Spiritueller Impuls von Schwester Klara Maria Breuer
Eher leise kommt dieser Jahreswechsel daher. Kein Feuerwerk läutet ihn ein. Die Rede ist vom Beginn des neuen Kirchenjahrs zum 1. Advent. Mögen Lebkuchen- und Bratwurstduft, Sterne, Krippen und Kerzen auf Weihnachtsmärkten sowie allenthalben weihnachtliche Klänge den Anschein wecken, dass die Heilige Nacht schon angebrochen ist: Der Advent spricht eine andere Sprache.
Eine Zeit der Erwartung geht dem Fest der Geburt Jesu Christi voraus. „Wachet“ lautet die Botschaft, die uns in biblischen Texten oder Liedern zu Herzen gehen will. „Carpe Diem“ – „Pflücke den Tag“ – ist ein heute oft zitiertes Wort. Mir scheint, dass „Wachet“ eine noch intensivere Aufforderung in sich birgt. Ich denke an die Schüler und Studierenden, die sich in der „Fridays for Future-Bewegung“ engagieren. Ist es Zufall, dass der Globale Klimastreik am 29. November, der auch in vielen deutschen Städten Menschen auf die Straßen bringt, unmittelbar vor den Adventsbeginn fällt? Oder sagen die Akteure nicht in unsere Zeit hinein die alte Botschaft neu: „Wachet“? Sie mahnen an, dass es höchste Zeit ist, mit Entschiedenheit wirksame, nicht halbherzige Maßnahmen zu ergreifen, um der Erde als Lebensraum für alle Geschöpfe Zukunft zu geben. Es geht ums Ganze. Um Leben für alle. In dieser Bewegung. Und im Advent.

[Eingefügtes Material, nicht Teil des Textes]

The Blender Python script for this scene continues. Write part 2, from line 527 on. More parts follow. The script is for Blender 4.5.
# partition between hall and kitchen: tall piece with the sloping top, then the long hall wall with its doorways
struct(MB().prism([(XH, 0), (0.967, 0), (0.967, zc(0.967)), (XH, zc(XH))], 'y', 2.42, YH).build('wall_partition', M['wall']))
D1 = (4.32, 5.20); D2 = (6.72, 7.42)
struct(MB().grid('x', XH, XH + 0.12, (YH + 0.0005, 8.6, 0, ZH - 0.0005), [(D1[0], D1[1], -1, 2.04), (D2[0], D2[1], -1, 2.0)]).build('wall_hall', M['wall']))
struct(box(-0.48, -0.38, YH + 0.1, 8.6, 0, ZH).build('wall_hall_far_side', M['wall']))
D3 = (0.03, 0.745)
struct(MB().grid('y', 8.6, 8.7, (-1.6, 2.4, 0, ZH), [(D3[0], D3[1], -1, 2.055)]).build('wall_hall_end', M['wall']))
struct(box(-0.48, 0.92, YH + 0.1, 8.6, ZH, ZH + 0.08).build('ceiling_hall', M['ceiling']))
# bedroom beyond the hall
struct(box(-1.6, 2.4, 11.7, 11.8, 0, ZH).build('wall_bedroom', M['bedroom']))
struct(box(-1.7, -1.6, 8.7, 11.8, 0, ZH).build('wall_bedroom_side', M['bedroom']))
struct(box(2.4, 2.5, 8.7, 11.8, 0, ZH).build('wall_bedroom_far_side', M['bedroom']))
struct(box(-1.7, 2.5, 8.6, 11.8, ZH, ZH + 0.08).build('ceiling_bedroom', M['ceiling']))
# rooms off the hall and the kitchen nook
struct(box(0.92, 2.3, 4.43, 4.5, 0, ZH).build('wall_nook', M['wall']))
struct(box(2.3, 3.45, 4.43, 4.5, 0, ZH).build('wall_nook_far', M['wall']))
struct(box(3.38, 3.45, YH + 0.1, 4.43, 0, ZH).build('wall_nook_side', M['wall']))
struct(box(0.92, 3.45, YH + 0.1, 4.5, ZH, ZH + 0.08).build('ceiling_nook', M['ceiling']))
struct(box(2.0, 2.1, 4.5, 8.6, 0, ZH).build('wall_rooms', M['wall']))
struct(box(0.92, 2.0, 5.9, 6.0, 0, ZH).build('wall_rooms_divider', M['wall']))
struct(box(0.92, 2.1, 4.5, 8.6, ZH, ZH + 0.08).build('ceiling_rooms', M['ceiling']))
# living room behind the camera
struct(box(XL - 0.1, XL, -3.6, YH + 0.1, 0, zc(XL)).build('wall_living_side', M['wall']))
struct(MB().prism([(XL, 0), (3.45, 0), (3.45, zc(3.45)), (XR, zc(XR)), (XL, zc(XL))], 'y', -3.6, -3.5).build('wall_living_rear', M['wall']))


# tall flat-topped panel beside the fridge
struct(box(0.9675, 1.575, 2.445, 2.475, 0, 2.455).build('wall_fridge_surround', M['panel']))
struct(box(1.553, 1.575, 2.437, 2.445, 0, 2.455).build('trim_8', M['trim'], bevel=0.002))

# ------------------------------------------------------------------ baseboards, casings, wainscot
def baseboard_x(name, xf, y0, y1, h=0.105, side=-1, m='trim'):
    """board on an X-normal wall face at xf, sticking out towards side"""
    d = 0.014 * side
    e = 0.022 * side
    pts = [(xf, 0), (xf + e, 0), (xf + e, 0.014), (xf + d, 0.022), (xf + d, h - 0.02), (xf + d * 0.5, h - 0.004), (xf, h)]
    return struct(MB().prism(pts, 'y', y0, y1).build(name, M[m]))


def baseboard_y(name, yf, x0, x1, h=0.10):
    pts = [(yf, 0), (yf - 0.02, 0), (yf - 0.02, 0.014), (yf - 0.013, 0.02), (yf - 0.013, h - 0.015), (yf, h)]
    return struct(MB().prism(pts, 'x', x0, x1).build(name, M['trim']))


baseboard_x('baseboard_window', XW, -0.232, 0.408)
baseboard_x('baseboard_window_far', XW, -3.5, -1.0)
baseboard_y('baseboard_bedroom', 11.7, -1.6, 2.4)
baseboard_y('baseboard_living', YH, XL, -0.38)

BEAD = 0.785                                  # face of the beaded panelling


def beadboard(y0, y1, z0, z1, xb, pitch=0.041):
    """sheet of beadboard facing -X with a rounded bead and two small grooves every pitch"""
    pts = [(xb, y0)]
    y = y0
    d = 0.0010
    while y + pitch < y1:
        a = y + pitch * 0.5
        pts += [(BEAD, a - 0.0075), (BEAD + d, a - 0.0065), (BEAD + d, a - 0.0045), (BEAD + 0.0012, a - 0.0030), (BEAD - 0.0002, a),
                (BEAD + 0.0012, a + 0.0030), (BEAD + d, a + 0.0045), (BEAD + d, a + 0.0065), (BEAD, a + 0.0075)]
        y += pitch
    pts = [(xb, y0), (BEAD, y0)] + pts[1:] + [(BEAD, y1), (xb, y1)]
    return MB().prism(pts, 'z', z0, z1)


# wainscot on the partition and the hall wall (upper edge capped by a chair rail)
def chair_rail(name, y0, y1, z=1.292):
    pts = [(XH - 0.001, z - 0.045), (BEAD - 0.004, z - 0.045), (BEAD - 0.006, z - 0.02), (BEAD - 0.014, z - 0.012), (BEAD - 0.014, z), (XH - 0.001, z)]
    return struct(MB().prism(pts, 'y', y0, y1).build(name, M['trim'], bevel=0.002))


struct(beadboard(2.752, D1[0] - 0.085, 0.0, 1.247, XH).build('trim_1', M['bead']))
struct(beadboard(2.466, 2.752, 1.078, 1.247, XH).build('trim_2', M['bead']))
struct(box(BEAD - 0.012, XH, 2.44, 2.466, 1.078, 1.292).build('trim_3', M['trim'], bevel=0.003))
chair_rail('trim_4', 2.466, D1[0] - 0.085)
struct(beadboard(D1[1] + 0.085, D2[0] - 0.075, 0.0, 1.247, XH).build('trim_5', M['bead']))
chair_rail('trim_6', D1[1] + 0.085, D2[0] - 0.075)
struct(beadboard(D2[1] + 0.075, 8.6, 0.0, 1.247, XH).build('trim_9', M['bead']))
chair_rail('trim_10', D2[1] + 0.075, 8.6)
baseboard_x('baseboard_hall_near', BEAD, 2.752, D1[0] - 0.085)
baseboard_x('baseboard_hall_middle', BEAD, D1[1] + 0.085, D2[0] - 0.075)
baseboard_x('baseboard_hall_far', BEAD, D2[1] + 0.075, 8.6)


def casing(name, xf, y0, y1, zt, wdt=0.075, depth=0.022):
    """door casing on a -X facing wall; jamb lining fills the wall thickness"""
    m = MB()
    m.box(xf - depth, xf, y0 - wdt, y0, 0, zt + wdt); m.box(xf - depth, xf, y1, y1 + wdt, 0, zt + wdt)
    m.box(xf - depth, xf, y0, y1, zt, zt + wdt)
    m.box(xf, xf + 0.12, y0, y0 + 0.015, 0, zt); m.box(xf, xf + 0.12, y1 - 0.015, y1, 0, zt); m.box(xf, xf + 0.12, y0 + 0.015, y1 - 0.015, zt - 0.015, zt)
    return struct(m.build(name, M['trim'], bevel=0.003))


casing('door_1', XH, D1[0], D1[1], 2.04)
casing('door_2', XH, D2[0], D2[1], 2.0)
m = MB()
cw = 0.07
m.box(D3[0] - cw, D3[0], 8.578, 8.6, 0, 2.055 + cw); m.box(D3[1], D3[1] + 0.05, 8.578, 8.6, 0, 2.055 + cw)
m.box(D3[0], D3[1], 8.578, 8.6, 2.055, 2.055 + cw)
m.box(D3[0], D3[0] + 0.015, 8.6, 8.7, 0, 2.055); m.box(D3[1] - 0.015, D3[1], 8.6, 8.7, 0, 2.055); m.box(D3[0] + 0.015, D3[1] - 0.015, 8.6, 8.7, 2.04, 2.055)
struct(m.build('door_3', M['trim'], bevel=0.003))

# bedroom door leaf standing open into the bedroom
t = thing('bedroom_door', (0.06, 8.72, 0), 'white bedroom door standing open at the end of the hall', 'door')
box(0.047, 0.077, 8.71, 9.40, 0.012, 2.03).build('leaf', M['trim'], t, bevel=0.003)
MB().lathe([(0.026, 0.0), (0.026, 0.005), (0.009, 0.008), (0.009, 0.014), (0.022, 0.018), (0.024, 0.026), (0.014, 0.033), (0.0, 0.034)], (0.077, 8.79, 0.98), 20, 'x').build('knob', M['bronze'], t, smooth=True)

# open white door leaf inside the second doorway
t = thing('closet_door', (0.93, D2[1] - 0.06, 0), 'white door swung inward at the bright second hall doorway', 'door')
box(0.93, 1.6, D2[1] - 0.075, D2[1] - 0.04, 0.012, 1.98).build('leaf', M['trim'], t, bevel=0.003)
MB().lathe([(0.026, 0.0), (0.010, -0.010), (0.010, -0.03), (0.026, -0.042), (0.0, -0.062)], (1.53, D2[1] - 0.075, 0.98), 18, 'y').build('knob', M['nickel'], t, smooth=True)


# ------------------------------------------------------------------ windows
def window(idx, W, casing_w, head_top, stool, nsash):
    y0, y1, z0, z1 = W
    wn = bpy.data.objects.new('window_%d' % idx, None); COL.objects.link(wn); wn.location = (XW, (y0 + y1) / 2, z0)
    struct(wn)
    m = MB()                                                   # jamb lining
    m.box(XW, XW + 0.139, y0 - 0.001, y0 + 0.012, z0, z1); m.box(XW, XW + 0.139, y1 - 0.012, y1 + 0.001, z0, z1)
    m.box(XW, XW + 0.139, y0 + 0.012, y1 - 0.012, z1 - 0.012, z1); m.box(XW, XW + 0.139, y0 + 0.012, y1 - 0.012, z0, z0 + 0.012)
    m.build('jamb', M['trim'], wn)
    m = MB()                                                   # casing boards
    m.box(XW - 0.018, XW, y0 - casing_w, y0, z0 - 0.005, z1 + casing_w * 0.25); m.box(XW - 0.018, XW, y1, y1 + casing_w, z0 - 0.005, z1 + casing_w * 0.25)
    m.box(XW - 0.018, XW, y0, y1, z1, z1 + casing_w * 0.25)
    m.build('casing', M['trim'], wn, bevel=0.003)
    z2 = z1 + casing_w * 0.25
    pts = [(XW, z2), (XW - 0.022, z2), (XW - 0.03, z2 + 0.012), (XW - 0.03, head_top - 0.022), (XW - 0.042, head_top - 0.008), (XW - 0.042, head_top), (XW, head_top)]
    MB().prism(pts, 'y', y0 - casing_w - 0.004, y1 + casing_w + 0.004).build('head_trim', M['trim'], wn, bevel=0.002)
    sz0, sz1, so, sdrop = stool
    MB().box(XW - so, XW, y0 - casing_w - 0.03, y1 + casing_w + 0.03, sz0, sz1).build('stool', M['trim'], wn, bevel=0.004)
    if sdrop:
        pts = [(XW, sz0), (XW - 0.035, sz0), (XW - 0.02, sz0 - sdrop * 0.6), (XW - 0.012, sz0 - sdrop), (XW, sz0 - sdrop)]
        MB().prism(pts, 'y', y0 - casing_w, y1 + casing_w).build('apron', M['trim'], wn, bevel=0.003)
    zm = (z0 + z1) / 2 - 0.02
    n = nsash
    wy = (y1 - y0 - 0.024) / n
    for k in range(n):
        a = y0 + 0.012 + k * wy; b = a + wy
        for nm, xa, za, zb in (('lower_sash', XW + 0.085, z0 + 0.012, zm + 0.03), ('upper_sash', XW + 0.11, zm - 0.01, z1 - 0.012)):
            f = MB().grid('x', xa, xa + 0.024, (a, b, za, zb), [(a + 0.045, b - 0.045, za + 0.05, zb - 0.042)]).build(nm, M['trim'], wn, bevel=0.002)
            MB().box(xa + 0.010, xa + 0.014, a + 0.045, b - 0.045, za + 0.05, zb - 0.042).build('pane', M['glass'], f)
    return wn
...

Ein Weckruf scheint mir auch der Auftakt zum Synodalen Weg der katholischen Kirche in Deutschland, just am 1. Advent, zu sein. Viele erwarten und fordern sichtbare, spürbare Erneuerung kirchlicher Strukturen, in den brennenden Fragen von Machtverteilung, Sexualmoral, priesterlichem Dienst und dem Platz von Frauen in der Kirche. Es geht ums Ganze. In den Prozessen des Synodalen Wegs. Und im Advent.
Das Hier und Jetzt in seiner Bedeutung nicht zu verschlafen, erinnern uns die Wochen vor dem Weihnachtsfest. Advent ist Anruf, das Herz für Neues zu öffnen, mögen die Alltage auch wie eingefahrene Spuren erscheinen. Ein freundliches Wort, ein Lächeln, eine helfende Geste, ein Augenblick, geschenkte Zeit, ein lange versprochener Brief, Achtsamkeit für mich selbst und den Nächsten, ein stilles Gebet, ein angezündetes Licht in einer Kirche… Wachsamkeit kann viele Weisen haben.
Es geht ums Ganze. In meinem persönlichen Leben wie auch in Kirche, Gesellschaft und Welt. Sagt uns der Advent.
„Wachet“: Dann kann sich ereignen, was wir Weihnachten feiern: Menschwerdung. Neues Leben. Ein sich über uns öffnender Himmel. Gewahr werden, dass sich Gottes Gegenwart auch in unsere Geschichte und Tage hinein Bahn bricht. Vielleicht auf leisen Sohlen. Doch es lohnt sich, dafür wach zu sein.